Quantitative laser ablation ICPMS analyses of five USGS powdered rock standards (AGV, BIR, DNC, W2, RGM) which were fused on Ir strips under an Ar atmosphere and quenched to a glass show very good agreement with the consensus values for these standards compiled by Govindaraju (1994, Geostandards Newsletter). During these analyses, the external calibration

standard (NIST 612 glass) was also analysed as an unknown. These data demonstrate a 1s precision of 2-4% for all elements, and an accuracy of < 2% relative to the calibration values for the average of these analyses (n = 24). Good agreement between LAM and PIXE, INAA, and solution ICPMS has also been obtained for a variety of materials, including mantle-derived garnets and pyroxenes.

Conclusion

Laser ablation ICPMS analyses can be used for the rapid and precise determination of trace element abundances in a variety of solid materials.
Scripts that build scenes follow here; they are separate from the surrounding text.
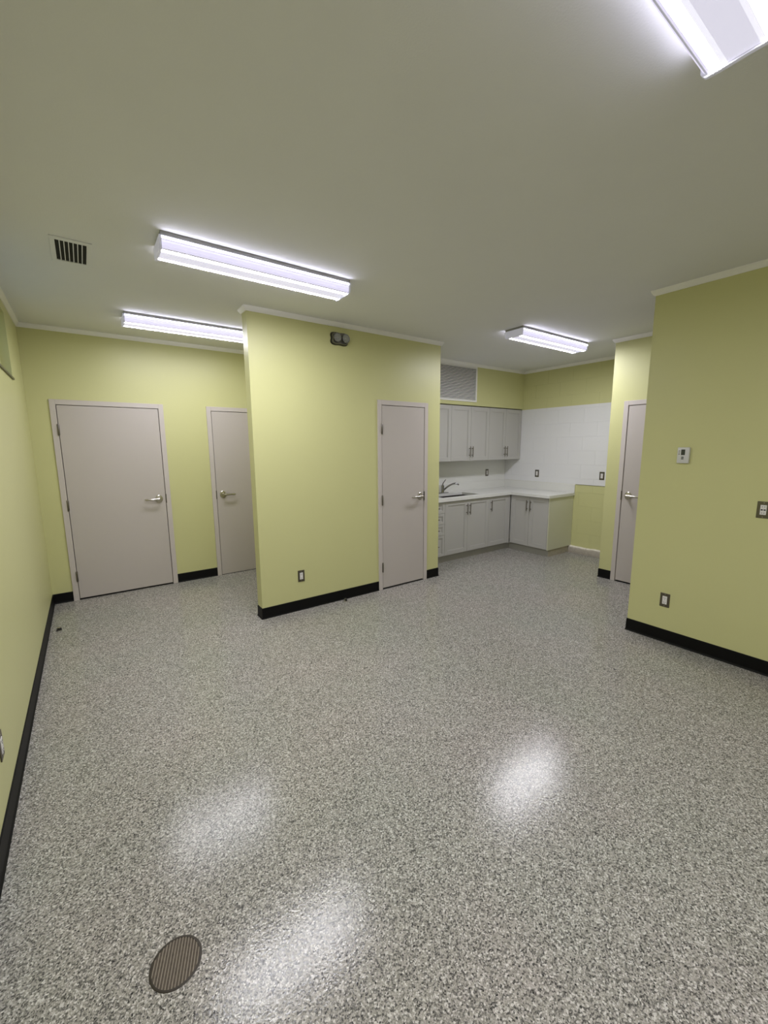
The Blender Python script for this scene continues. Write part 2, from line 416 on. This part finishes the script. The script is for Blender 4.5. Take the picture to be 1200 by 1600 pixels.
# ---------------------------------------------------------------- ceiling lamps
def make_lamp(label, loc, tube='lens_tube'):
    t = thing('ceiling_light', label, 'ceiling light', loc, group='fluorescent wrap lights on the ceiling')
    Lh = .61; W = .105
    mb = MB(); mb.box(-Lh+.006, Lh-.006, -W-.005, W+.005, -.020, 0, bev=.003)
    mb.build('housing', t, 'pan')
    # wraparound lens: strips from one upper edge round to the other
    half = [(.104, -.0195, 'lens_side'), (.1075, -.025, 'lens_edge'), (.1075, -.037, 'lens_side'), (.1015, -.045, 'lens_soft'), (.1015, -.052, 'lens_side'), (.100, -.072, 'lens_side'), (.091, -.083, 'lens_ridge'),
            (.085, -.0855, 'lens_side'), (.079, -.0855, 'lens_tube'), (.049, -.0865, 'lens_soft'), (.036, -.0865, 'lens_mid'), (0, -.086, None)]
    prof = [(-y, z) for y, z, _ in half] + [(y, z) for y, z, _ in half[-2::-1]]
    ms = [tube if m_ == 'lens_tube' else m_ for _, _, m_ in half[:-1]]; ms = ms + ms[::-1]
    mb = MB(); b = bmesh.new()
    A = [b.verts.new((-Lh+.008, y, z)) for y, z in prof]; Bv = [b.verts.new((Lh-.008, y, z)) for y, z in prof]
    fs = [b.faces.new((A[i], Bv[i], Bv[i+1], A[i+1])) for i in range(len(prof)-1)]
    bmesh.ops.recalc_face_normals(b, faces=b.faces)
    for i, f in enumerate(fs):
        f.material_index = mb.mi(ms[i])
        if f.normal.z > 0.3 or (abs(f.normal.z) < .3 and f.normal.y * (f.calc_center_median().y) < 0): f.normal_flip()
    mb.bm = b
    mb.build('lens', t)
    for s in (-1, 1):
        e = MB(); b = bmesh.new()
        pp = [(y*1.045, z*1.07) for y, z in prof]; x0, x1 = s*(Lh-.012), s*Lh
        A = [b.verts.new((x0, y, z)) for y, z in pp]; Bv = [b.verts.new((x1, y, z)) for y, z in pp]
        b.faces.new(A); b.faces.new(Bv)
        for i in range(len(pp)): b.faces.new((A[i], A[(i+1) % len(pp)], Bv[(i+1) % len(pp)], Bv[i]))
        bmesh.ops.recalc_face_normals(b, faces=b.faces); e.add(b); e.build('end_cap', t, 'cap')
    return t
make_lamp('fluorescent wrap light cut off by the upper right corner of the picture', (1.027, .507, CZ))
make_lamp('largest whole fluorescent light, on the ceiling in front of the middle partition', (1.055, 2.83, CZ))
make_lamp('fluorescent light before the far left wall, its right end behind the partition', (.995, 4.515, CZ), 'lens_tube_dim')
make_lamp('unseen fill light added on the ceiling behind the camera', (1.027, -1.75, CZ))  # unseen wrap light, added as fill for the near floor and walls
make_lamp('small looking fluorescent light on the ceiling near the kitchen', (4.262, 2.83, CZ))

# ---------------------------------------------------------------- ceiling vent
v = thing('ceiling_vent', 'small white ceiling vent with dark slots near the left wall', 'vent', (.052, 3.317, CZ))
mb = MB(); ix, iy, ox, oy, th = .075, .157, .100, .195, .006
mb.box(-ox, ox, -oy, -iy, -th, 0, bev=.0015); mb.box(-ox, ox, iy, oy, -th, 0, bev=.0015)
mb.box(-ox, -ix, -iy, iy, -th, 0, bev=.0015); mb.box(ix, ox, -iy, iy, -th, 0, bev=.0015)
mb.build('frame', v, 'ceiling')
MB().box(-ix, ix, -iy, iy, -.0012, -.0002).build('dark_duct', v, 'dark')
s0 = None
for k in range(1, 7):
    x = -ix + 2*ix*k/7
    if s0 is None: s0 = MB().box(-.0022, .0022, -iy, iy, -.0065, -.001).build('slat', v, 'ceiling'); s0.location.x = x
    else:
        c = s0.copy(); C.objects.link(c); c.location.x = x

# ---------------------------------------------------------------- return grille in the bulkhead
gr = thing('return_grille', 'white louvred air grille in the bulkhead above the wall cabinets', 'vent', (4.405, YS, 2.24))
W_, H_, bd = .385, .50, .024
mb = MB()
mb.box(-W_, W_, -.012, 0, 0, bd, bev=.002); mb.box(-W_, W_, -.012, 0, H_-bd, H_, bev=.002)
mb.box(-W_, -W_+bd, -.012, 0, bd, H_-bd, bev=.002); mb.box(W_-bd, W_, -.012, 0, bd, H_-bd, bev=.002)
mb.build('frame', gr, 'grille')
MB().box(-W_+bd, W_-bd, -.0015, -.0002, bd, H_-bd).build('dark_duct', gr, 'dark')
NS = 22; s0 = None
for k in range(NS):
    z = bd + (H_-2*bd)*(k+.5)/NS
    if s0 is None:
        b = bmesh.new(); l = W_-bd
        q = [(-.0015, .0045), (-.0100, -.0060), (-.0115, -.0050), (-.0115, -.0010), (-.0030, .0075)]
        A = [b.verts.new((-l, y, zz)) for y, zz in q]; B_ = [b.verts.new((l, y, zz)) for y, zz in q]
        for i in range(5): b.faces.new((A[i], A[(i+1) % 5], B_[(i+1) % 5], B_[i]))
        b.faces.new(A); b.faces.new(B_); bmesh.ops.recalc_face_normals(b, faces=b.faces)
        mb = MB(); mb.add(b); s0 = mb.build('slat', gr, 'grille'); s0.location.z = z
    else:
        c = s0.copy(); C.objects.link(c); c.location.z = z

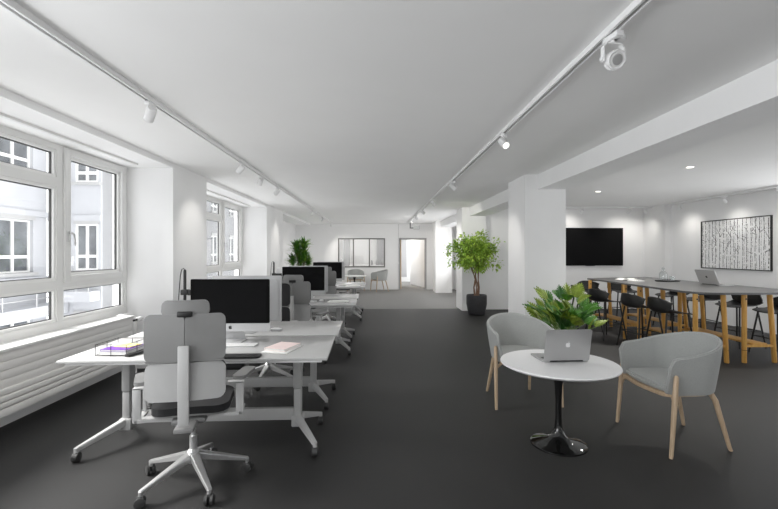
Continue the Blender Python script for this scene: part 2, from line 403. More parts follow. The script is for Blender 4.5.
cols_ = [(y, y+1.62) for y in (4.6, 8.5, 12.4, 15.98)]
w = MB(); facade_wall(w, 'y', -6, 18.3, -14.5, -14, ZL, ZT, [(a, b_, z0, z1) for a, b_ in cols_ for z0, z1 in rows])
w.box(-14, -13.93, -6, 18.3, 2.98, 3.2); w.box(-14, -13.93, -6, 18.3, .38, .50)
w.box(-14, -13.1, 12.0, 18.3, -1.05, -.62)
w.obj('wall', M['facade'], bA, False)
MB().box(-15.2, -14.5, -6, 18.3, ZL, ZT).obj('core', M['stone'], bA, False)
for a, b_ in cols_:
    for z0, z1 in rows:
        fwin.w = b_-a; fwin(bA, (-14, a, 0), (0, 1, 0), (1, 0, 0), z0, z1)
g = MB()
for zz in (-.3, -.02): g.tube([(-13.15, 12.2, zz), (-13.15, 18.2, zz)], .022)
for y in (12.2, 13.7, 15.2, 16.7, 18.2): g.tube([(-13.15, y, -.62), (-13.15, y, 0)], .02)
g.obj('balcony_railing', M['chrome'], bA)
bB = thing('building', 'pale wing standing across the end of the courtyard, its side coloured darker for shade', 'building', (0, 0, 0))
rowsb = [(-2.6, -1.2), (.75, 2.72), (4.52, 5.75)]
w = MB(); facade_wall(w, 'x', -14, -11.8, 18.4, 18.5, ZL, ZT, [(-12.86, -11.92, z0, z1) for z0, z1 in rowsb])
w.box(-14, -11.8, 18.33, 18.4, 2.85, 3.1)
w.obj('wall', M['facade'], bB, False)
w = MB()
sidecols = [(y, y+1.5) for y in (30.5, 34.2, 38)]
facade_wall(w, 'y', 18.5, 44, -12.3, -11.8, ZL, ZT, [(a, b_, z0, z1) for a, b_ in sidecols for z0, z1 in rowsb])
w.obj('side_wall', M['facade_shade'], bB, False)
MB().box(-14, -12.3, 18.9, 44, ZL, ZT).obj('core', M['stone'], bB, False)
for z0, z1 in rowsb:
    fwin.w = .94; fwin(bB, (-12.86, 18.4, 0), (1, 0, 0), (0, -1, 0), z0, z1, deep=.098)
    for a, b_ in sidecols: fwin.w = 1.5; fwin(bB, (-11.8, a, 0), (0, 1, 0), (1, 0, 0), z0, z1)
g = MB()
g.tube([(-13.0, 17.75, .28), (-11.85, 17.75, .28)], .025); g.tube([(-13.0, 17.75, .08), (-11.85, 17.75, .08)], .015)
for x in (-12.95, -12.4, -11.9): g.tube([(x, 17.75, -.12), (x, 17.75, .28)], .02)
bC = thing('balcony', 'small white balcony with steel railing on the wing across the courtyard', 'balcony', (0, 0, 0))
MB().box(-13.05, -11.8, 17.7, 18.32, -.55, -.12).obj('slab', M['facade'], bC, False); g.obj('railing', M['chrome'], bC)

# ------------------------------------------------------------------ desks
def make_desk(label):
    r = thing('office_desk', label, 'desk', (0, 0, 0))
    MB().box(-.945, .945, -.40, .40, .718, .74, .005).obj('desktop', [M['desk']], r)
    e = MB(); e.box(-.90, .90, -.375, .375, .700, .717); e.obj('under_panel', M['deskedge'], r, False)
    for sx in (-1, 1):
        l = MB(); l.box(sx*.67-.033, sx*.67+.033, -.045, .045, .40, .70, .012); l.box(sx*.67-.029, sx*.67+.029, -.04, .04, .12, .40, .010)
        l.box(sx*.67-.035, sx*.67+.035, -.26, .26, .68, .70)
        leg = l.obj('leg', M['deskmetal'], r)
        f = MB(); f.box(sx*.67-.045, sx*.67+.045, -.055, .055, .10, .19, .008)
        ends = ((sx*.848, -.335), (sx*.825, .25))
        for ex, ey in ends:
            f.bar((sx*.675, -.03 if ey < 0 else .03, .165), (ex, ey, .088), .052, .055, .036, .030, .006)
            f.tube([(ex, ey, .06), (ex, ey, .10)], .016)
        f.obj('foot', M['deskmetal'], leg)
        for ex, ey in ends:
            c = MB()
            c.tube([(ex-.022, ey, .034), (ex-.018, ey, .034), (ex+.018, ey, .034), (ex+.022, ey, .034)], [.026, .034, .034, .026], 20)
            c.box(ex-.012, ex+.012, ey-.02, ey+.02, .045, .068, .004)
            c.obj('caster', M['caster'], leg)
    MB().box(-.64, .64, -.022, .022, .145, .24, .006).obj('cross_beam', M['deskmetal'], r)
    MB().box(-.6, .6, .12, .30, .63, .70, .02).obj('cable_tray', M['black'], r)
    return r
DX, DY = .058, 3.06
desk0 = make_desk('pale desk nearest the viewer, with wire letter tray and pink notebook'); desk0.location = (-1.305, 3.43, 0); desk0.rotation_euler[2] = RAD(1.2)
dup(desk0, 'pale desk pushed against the back of the nearest desk', (-1.305, 4.275, 0), PI+RAD(1.2))
dup(desk0, 'near desk of the middle desk pair', (-1.305+DX, 3.43+DY, 0), RAD(1.2)); dup(desk0, 'back desk of the middle desk pair', (-1.305+DX, 4.275+DY, 0), PI+RAD(1.2))
dup(desk0, 'near desk of the farthest desk pair, with white papers', (-1.305+2*DX, 3.43+2*DY, 0), RAD(1.2)); dup(desk0, 'back desk of the farthest desk pair', (-1.305+2*DX, 4.275+2*DY, 0), PI+RAD(1.2))
b = MB(); b.box(-.02, .34, -.40, -.30, .655, .70, .02); o = b.obj('pencil_drawer', M['black'], desk0)
b = MB(); b.box(.385, .465, -.40, -.34, .685, .70, .004); o = b.obj('height_control', M['black'], desk0)

# ------------------------------------------------------------------ apple-shaped maker's mark
AP = [(0, .30), (.12, .36), (.26, .36), (.38, .28), (.30, .18), (.27, .05), (.31, -.07), (.42, -.15), (.36, -.30), (.25, -.44), (.13, -.47), (0, -.42), (-.13, -.47), (-.25, -.44), (-.38, -.25), (-.44, 0), (-.40, .22), (-.28, .35), (-.12, .36)]
AL = [(.02, .42), (.15, .52), (.16, .66), (.04, .57)]
def mark(mb, size, mx):
    for P in (AP, AL): mb.prism([(x*size, y*size) for x, y in P], 0, .0012, mx=mx)

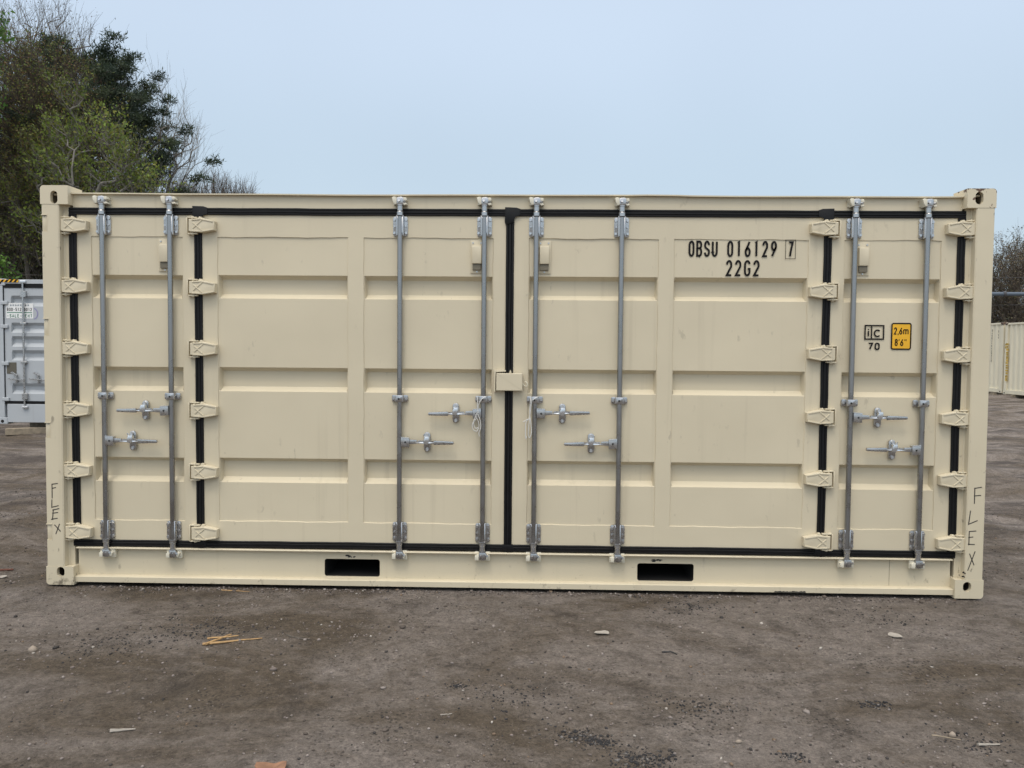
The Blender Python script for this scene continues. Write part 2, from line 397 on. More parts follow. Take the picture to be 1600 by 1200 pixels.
# corner posts
def post(left):
    bm = bmesh.new()
    s = 1 if left else -1
    X = (lambda x: x) if left else (lambda x: LX-x)
    def bx(x0, x1, y0, y1, z0, z1, bev=0):
        a, b = sorted((X(x0), X(x1))); box(bm, a, b, y0, y1, z0, z1, bev)
    slots = [(2.300, 2.402), (1.632, 1.736), (.968, 1.062), (.296, .397)] if left else []
    zs = [.1205]
    for a, b in sorted(slots): zs += [a, b]
    zs.append(HZ-.1185)
    # pressed post: broad front face, sloped step back to the door frame strip
    prof = [(.006, .006), (.012, .002), (.112, .002), (.119, .008), (.1215, .047), (.128, YD-.001), (.161, YD-.001), (.161, .14), (.004, .14), (.004, .012)]
    prof_slot = [(.041, .002), (.112, .002), (.119, .008), (.1215, .047), (.128, YD-.001), (.161, YD-.001), (.161, .14), (.041, .14)]
    for k in range(len(zs)-1):
        pr = prof_slot if k % 2 else prof
        A = [bm.verts.new((X(x), y, zs[k])) for x, y in pr]; B = [bm.verts.new((X(x), y, zs[k+1])) for x, y in pr]
        n = len(pr)
        for i in range(n):
            q = (A[i], A[(i+1) % n], B[(i+1) % n], B[i]); bm.faces.new(q if left else q[::-1])
        ca = bm.faces.new(A if not left else A[::-1]); cb = bm.faces.new(B[::-1] if not left else B)
    bmesh.ops.recalc_face_normals(bm, faces=bm.faces)
    o = obj('corner_post', bm, M['post'], ROOT, smooth=25)
    for a, b in slots:
        bm = bmesh.new(); box(bm, .0045, .0385, .009, .09, a, b, .006, 2); box(bm, .0405, .0445, .001, .06, a-.003, b+.004)
        box(bm, .004, .0445, .000, .06, b, b+.006); 
        obj('lashing_bar', bm, M['post'], o, smooth=40)
    return o
PL, PR = post(True), post(False)
for x0 in (0, LX-.15):
    bm = bmesh.new(); box(bm, x0+.004, x0+.146, WY-.14, WY-.004, .1205, HZ-.1185); obj('corner_post', bm, M['post'], ROOT)

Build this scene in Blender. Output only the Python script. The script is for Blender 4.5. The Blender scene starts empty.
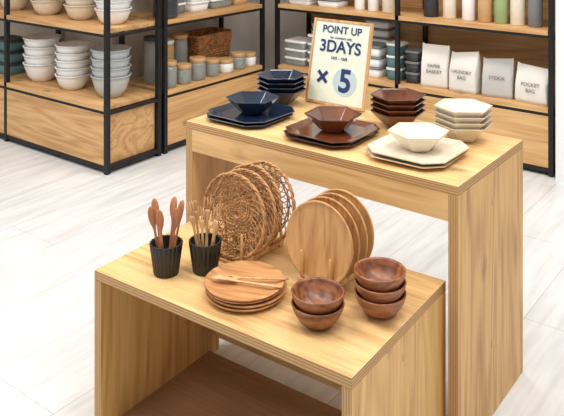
import bpy, bmesh, math, random
from mathutils import Vector, Matrix
random.seed(4)
T=Matrix.Translation
def R(a,ax): return Matrix.Rotation(math.radians(a),4,ax)
def lin(c):
    o=[]
    for v in c:
        v/=255.0
        o.append(v/12.92 if v<=0.04045 else ((v+0.055)/1.055)**2.4)
    return (o[0],o[1],o[2],1)
# ---------------- materials
def newmat(name):
    m=bpy.data.materials.new(name); m.use_nodes=True
    nt=m.node_tree; b=nt.nodes['Principled BSDF']
    return m,nt,b
def plain(name,c,rough=0.5,metal=0,var=0.06,nscale=20,bump=0.0,trans=0,coat=0,alpha=1):
    m,nt,b=newmat(name)
    tc=nt.nodes.new('ShaderNodeTexCoord'); n=nt.nodes.new('ShaderNodeTexNoise')
    n.inputs['Scale'].default_value=nscale; n.inputs['Detail'].default_value=3
    nt.links.new(tc.outputs['Object'],n.inputs['Vector'])
    r=nt.nodes.new('ShaderNodeValToRGB')
    l=lin(c); r.color_ramp.elements[0].position=0.3; r.color_ramp.elements[1].position=0.7
    r.color_ramp.elements[0].color=(l[0]*(1-var),l[1]*(1-var),l[2]*(1-var),1)
    r.color_ramp.elements[1].color=(min(1,l[0]*(1+var)),min(1,l[1]*(1+var)),min(1,l[2]*(1+var)),1)
    nt.links.new(n.outputs['Fac'],r.inputs['Fac']); nt.links.new(r.outputs['Color'],b.inputs['Base Color'])
    b.inputs['Roughness'].default_value=rough; b.inputs['Metallic'].default_value=metal
    b.inputs['Transmission Weight'].default_value=trans; b.inputs['Coat Weight'].default_value=coat
    b.inputs['Alpha'].default_value=alpha
    if bump:
        bp=nt.nodes.new('ShaderNodeBump'); bp.inputs['Strength'].default_value=bump; bp.inputs['Distance'].default_value=0.002
        nt.links.new(n.outputs['Fac'],bp.inputs['Height']); nt.links.new(bp.outputs['Normal'],b.inputs['Normal'])
    return m
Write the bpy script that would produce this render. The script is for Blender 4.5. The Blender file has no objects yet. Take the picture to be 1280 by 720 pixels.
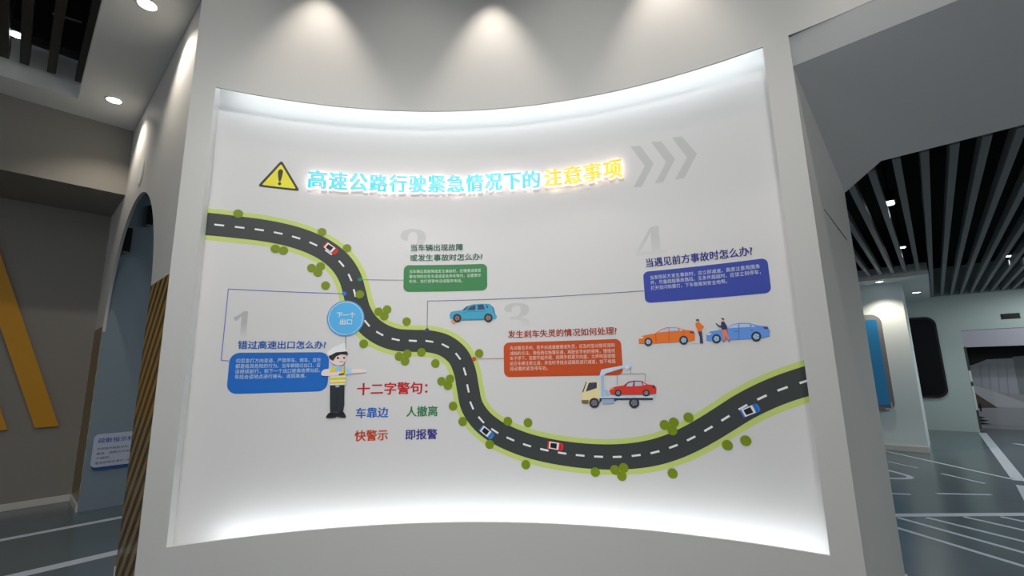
import bpy, bmesh, math, random
from math import sin, cos, pi, radians, atan2, sqrt, floor
from mathutils import Vector, Matrix

scene = bpy.context.scene
COL = scene.collection
random.seed(4)

# ------------------------------------------------------------------ camera
CAM = Vector((0, 0, 1.5))
F_PX, TILT, ROLL, YAW = 569.0, radians(10.3), radians(1.13), radians(42.4)
_fh = Vector((-sin(YAW), cos(YAW), 0)); _r0 = Vector((cos(YAW), sin(YAW), 0)); _z = Vector((0, 0, 1))
C_F = _fh * cos(TILT) + _z * sin(TILT); _u0 = -_fh * sin(TILT) + _z * cos(TILT)
C_R = _r0 * cos(ROLL) - _u0 * sin(ROLL); C_U = _r0 * sin(ROLL) + _u0 * cos(ROLL)
cam = bpy.data.cameras.new('camera'); cam.sensor_width = 36; cam.lens = F_PX / 1280 * 36
cam.clip_start = 0.02
cam_o = bpy.data.objects.new('camera', cam); COL.objects.link(cam_o)
cam_o.matrix_world = Matrix(((C_R.x, C_U.x, -C_F.x, CAM.x), (C_R.y, C_U.y, -C_F.y, CAM.y), (C_R.z, C_U.z, -C_F.z, CAM.z), (0, 0, 0, 1)))
scene.camera = cam_o

# ------------------------------------------------------------------ exposure, world
vs = scene.view_settings
scene.display_settings.display_device = 'sRGB'
vs.view_transform = 'Standard'; vs.look = 'None'; vs.exposure = 0.0; vs.gamma = 1.0; vs.use_curve_mapping = False
world = bpy.data.worlds.new('world'); scene.world = world; world.use_nodes = True
bg = world.node_tree.nodes['Background']; bg.inputs[0].default_value = (0.93, 0.97, 1.0, 1); bg.inputs[1].default_value = 0.50

E_LED = 7.2          # niche cove strips
E_SPOT = 80.0        # wall washers over the niche
E_ARCH = 54.0        # downlights over the arched wall
E_HALL = 210.0       # downlights of the right hall and its added fill spots
E_FLOOD = 266.0      # added flood fill that lights the display evenly
E_ROW = 17.0         # second row of ceiling lamps before the wall
FLZ = -0.065         # floor level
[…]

The high spatial resolution (~ 50 µm), low detection limits (0.01-0.1 µg/g), and rapid analysis times (5 minutes), together with the variety of elements and targets which can be analysed make laser ablation ICPMS a powerful tool for trace element analysis. Instrumental precision of < 5% has been demonstrated, along with good agreement with results by other methods. Laser ablation ICPMS promises to make significant contributions to geological and materials science in the years ahead.